- WHAT IS EXPECTED
Sort through the data and copy the lines holding the word "scene".

- SOURCE DATA

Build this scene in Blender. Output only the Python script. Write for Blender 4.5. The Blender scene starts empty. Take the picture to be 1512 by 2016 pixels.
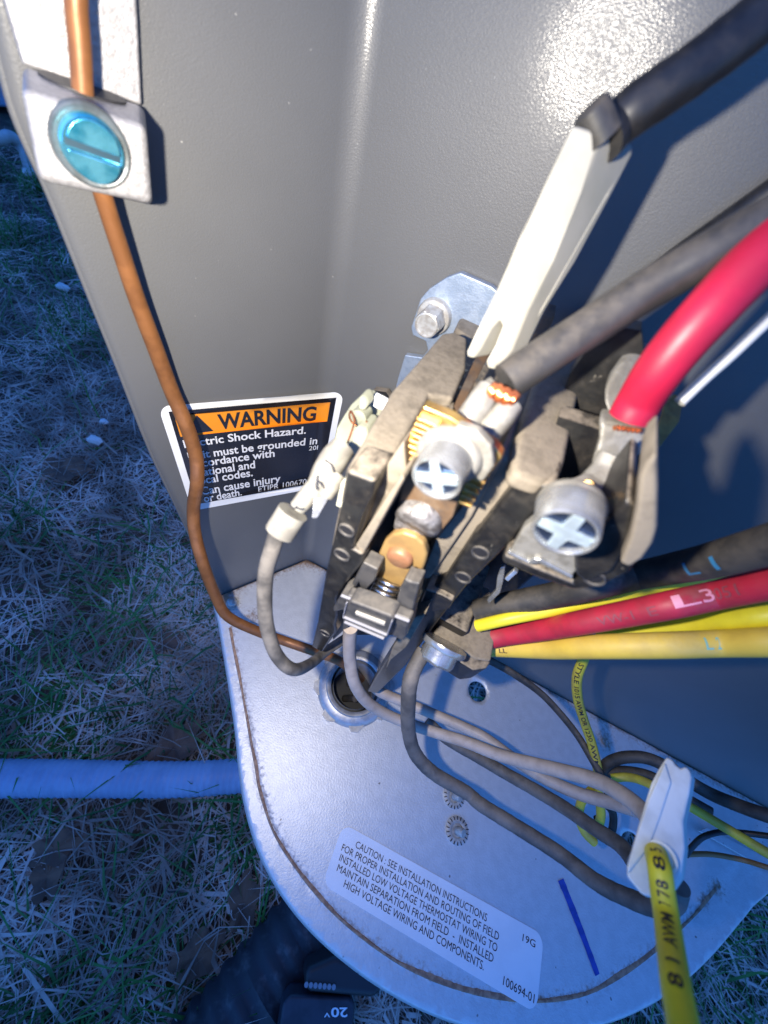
import bpy, bmesh, math, random
import numpy as np
from mathutils import Vector, Matrix
from mathutils.geometry import delaunay_2d_cdt
from mathutils.bvhtree import BVHTree
random.seed(7); rng = np.random.default_rng(7)
scn = bpy.context.scene
col = scn.collection

# ------------------------------------------------------------------ camera
F = 780.0; H = 0.19; S = 1.0
def camdir(px, py): return np.array([(px-756)/F, (py-1008)/F, 1.0])
def unit(v): v = np.asarray(v, float); return v/np.linalg.norm(v)
nad = unit(camdir(555, 1570))
zw = -nad
yw = unit(np.array([0, 0, 1.0]) - nad*nad[2])
xw = np.cross(yw, zw)
M = np.array([xw, yw, zw])                      # camera coords -> world
C = np.array([0, 0, H])
cam = bpy.data.cameras.new('camera'); camo = bpy.data.objects.new('camera', cam); col.objects.link(camo)
R3 = np.array([M@[1, 0, 0], M@[0, -1, 0], M@[0, 0, -1]]).T
camo.matrix_world = Matrix([[*R3[i], C[i]] for i in range(3)] + [[0, 0, 0, 1]])
cam.sensor_fit = 'VERTICAL'; cam.sensor_height = 24; cam.sensor_width = 18
cam.lens = F/2016*24
cam.clip_start = 0.004; cam.clip_end = 200
cam.dof.use_dof = True; cam.dof.focus_distance = 0.14; cam.dof.aperture_fstop = 14
scn.camera = camo

# ------------------------------------------------------------------ world
w = bpy.data.worlds.new('World'); scn.world = w; w.use_nodes = True
nt = w.node_tree; nt.nodes.clear()
sky = nt.nodes.new('ShaderNodeTexSky'); sky.sky_type = 'NISHITA'; sky.sun_disc = False
sky.sun_elevation = math.radians(62); sky.sun_rotation = math.radians(200)
sky.ozone_density = 6.0; sky.air_density = 1.0; sky.dust_density = 0.3
mul = nt.nodes.new('ShaderNodeVectorMath'); mul.operation = 'MULTIPLY'
mul.inputs[1].default_value = (0.40, 1.10, 2.25)
bg = nt.nodes.new('ShaderNodeBackground'); bg.inputs[1].default_value = 0.122
ow = nt.nodes.new('ShaderNodeOutputWorld')
nt.links.new(sky.outputs[0], mul.inputs[0]); nt.links.new(mul.outputs[0], bg.inputs[0]); nt.links.new(bg.outputs[0], ow.inputs[0])

# ------------------------------------------------------------------ the phone's flash (the lit lamp of this photograph)
fl = bpy.data.lights.new('flash', 'SPOT'); flo = bpy.data.objects.new('flash', fl); col.objects.link(flo)
fl.energy = 1.08; fl.color = (1.0, 0.92, 0.80); fl.shadow_soft_size = 0.0016
fl.spot_size = math.radians(150); fl.spot_blend = 1.0
flp = C + M@np.array([-0.0165, -0.003, 0.001])
fd = M@unit(camdir(720, 830))
flo.location = flp
flo.rotation_euler = Vector(fd).to_track_quat('-Z', 'Y').to_euler()
vs = scn.view_settings
vs.view_transform = 'Standard'; vs.look = 'None'; vs.exposure = 0.0; vs.gamma = 1.0; vs.use_curve_mapping = False
scn.render.engine = 'CYCLES'

# ------------------------------------------------------------------ geometry helpers
def ray(px, py): return M@camdir(px, py)
def hit(px, py, p0, nn):
    r = ray(px, py); t = np.dot(np.asarray(p0)-C, nn)/np.dot(r, nn); return C + r*t
def dp(px, py, d): return C + ray(px, py)*d
UP = np.array([0, 0, 1.0])
def floor(px, py, z=0.0): return hit(px, py, (0, 0, z), UP)
A0 = floor(605, 1100); B0 = floor(1512, 1590); L0 = floor(430, 1172)
T = unit(B0-A0)                                  # along the right wall
NI = np.cross(UP, T); NI = NI if np.dot(NI, A0-C) > 0 else -NI     # into the right wall
TL = unit(L0-A0); NL = np.cross(UP, TL); NL = NL if np.dot(NL, A0-C) > 0 else -NL
DN = -UP
def wr(px, py, off=0.0): return hit(px, py, A0-NI*off, NI)
def wl(px, py, off=0.0): return hit(px, py, A0-NL*off, NL)
O = dp(710, 945, 0.050)
def kn(px, py, n=0.0): return hit(px, py, O+NI*n, NI)
def kd(px, py, d=0.0): return hit(px, py, O+DN*d, DN)
def kt(px, py, t=0.0): return hit(px, py, O+T*t, T)
def depth(P): return float(np.dot(np.asarray(P)-C, M@np.array([0, 0, 1.0])))
def clampd(px, py, d, m):
    r = ray(px, py)
    for nn, p0 in ((NI, A0), (NL, A0), (DN, np.zeros(3))):
        k = np.dot(r, nn)
        if k > 1e-6:
            if nn is DN:
                q = C + r*(H/k)
                inside = np.dot(q-A0, T) > -0.12 and plate_in(q)
                if not inside: continue
            d = min(d, (np.dot(np.asarray(p0)-C, nn)-m)/k)
    return d
PLATE_OUT = [(424, 1186), (432, 1215), (440, 1260), (455, 1350), (468, 1440), (476, 1520), (488, 1590), (512, 1670), (550, 1745), (605, 1818), (680, 1888),
             (765, 1948), (855, 1994), (950, 2024), (1050, 2036), (1150, 2024), (1245, 1994), (1330, 1945), (1402, 1880), (1470, 1800), (1484, 1782), (1530, 1742), (1640, 1672)]
PO = [floor(*p)[:2] for p in PLATE_OUT]
def plate_in(q):
    x, y = q[0], q[1]; ins = False
    poly = PO + [B0[:2]+T[:2]*0.02, A0[:2]]
    j = len(poly)-1
    for i in range(len(poly)):
        xi, yi = poly[i]; xj, yj = poly[j]
        if (yi > y) != (yj > y) and x < (xj-xi)*(y-yi)/(yj-yi)+xi: ins = not ins
        j = i
    return ins

def tagit(o, label=None, cat=None, group=None, kind=None):
    if label: o['label'] = label
    if cat: o['category'] = cat
    if group: o['group'] = group
    if kind: o['kind'] = kind
    return o
def thing(name, label, cat, loc, group=None):
    o = bpy.data.objects.new(name, None); col.objects.link(o); o.location = Vector(loc); o.empty_display_size = 0.01
    o['wl'] = 0
    WL[o.name] = np.array(loc, float); del o['wl']
    return tagit(o, label, cat, group)
WL = {}
def mesh_obj(name, verts, faces, mat, parent=None, smooth=False, bevel=0.0, seg=2, label=None, angle=30, recalc=True):
    verts = [np.asarray(v, float) for v in verts]
    base = WL[parent.name] if parent is not None else np.mean(verts, axis=0)
    me = bpy.data.meshes.new(name)
    me.from_pydata([tuple(v-base) for v in verts], [], faces)
    if recalc:
        bm = bmesh.new(); bm.from_mesh(me); bmesh.ops.recalc_face_normals(bm, faces=bm.faces); bm.to_mesh(me); bm.free()
    o = bpy.data.objects.new(name, me); col.objects.link(o)
    if parent is not None: o.parent = parent
    else: o.location = Vector(base)
    WL[o.name] = base
    if mat: me.materials.append(mat)
    if smooth:
        me.polygons.foreach_set('use_smooth', [True]*len(me.polygons))
        if not bevel:
            try: me.set_sharp_from_angle(angle=math.radians(50))
            except Exception: pass
    if bevel:
        me.polygons.foreach_set('use_smooth', [True]*len(me.polygons))
        b = o.modifiers.new('bevel', 'BEVEL'); b.width = bevel; b.segments = seg; b.limit_method = 'ANGLE'; b.angle_limit = math.radians(angle); b.harden_normals = True
    if label: o['label'] = label
    return o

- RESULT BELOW
Build this scene in Blender. Output only the Python script. Write for Blender 4.5. The Blender scene starts empty. Take the picture to be 1512 by 2016 pixels.
scn = bpy.context.scene